Riffing on the Iraq War idea of the news reporter who “embeds” herself with the troops, Young has former ABC correspondent Mike Cerre embed himself in the CSNY tour, and frames the documentary around Cerre’s reportage. This way, while Young is busy onstage, Cerre is out interviewing the unhappy folks as they march out of the concert hall. They talk to him as though he were really a reporter, and not a member of Neil Young and company’s traveling entourage. It’s a cute, but effective, gimmick.

Musically, it must be said, the film demonstrates that CSNY is – more than ever before – a one-man show. Neil Young was always the most talented, most interesting, and most challenging of the supergroup, but it is here made painfully clear that he is also the only one who has aged without losing his chops. David Crosby’s once soaring voice now sounds hollow, like it’s being projected through a carved pumpkin. Graham Nash still might harmonize with the best in the business, but his timing is off. And the less said about Stephen Stills’ shambling, marble-mouthed, and glassy-eyed performances the better. In general, the non-Neil Young songs the band performs are disappointing.

But, it doesn’t much matter to the film that the band is a bit rusty, a bit underpracticed, and a bit old. As they are booed, attacked, criticized, and (lest we forget) celebrated by thousands of fans, CSNY fosters a dialogue in the audience over the cost of freedom. Indeed, this isn’t really a concert film, not in any traditional sense. In a very palpable sense, the concert footage is about the audience, not the old rockstars onstage. At the climax of each performance, as they sing their gorgeous meditation on sacrifice and waste, images of dead American soldiers are projected one by one on a screen behind them.
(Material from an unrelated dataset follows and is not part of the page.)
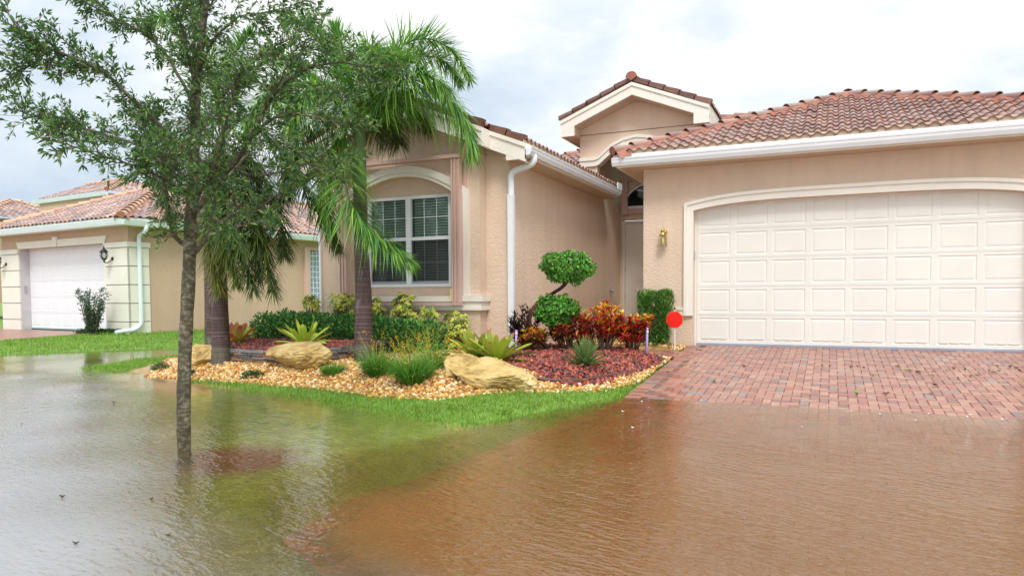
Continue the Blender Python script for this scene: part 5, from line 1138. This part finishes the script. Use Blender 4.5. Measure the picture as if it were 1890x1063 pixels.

During “Find the Cost of Freedom”, mothers and fathers and veterans and teenagers and old folks and blue staters and red staters in the audience, at least for a moment, come together. Their eyes well. The goddamn song is 30-years=old, and was written about another war that is now universally acknowledged to have been a catastrophic expenditure of lives for no great benefit at all. But it’s the same song today, and it speaks the same truth. I can’t think of anything more depressing.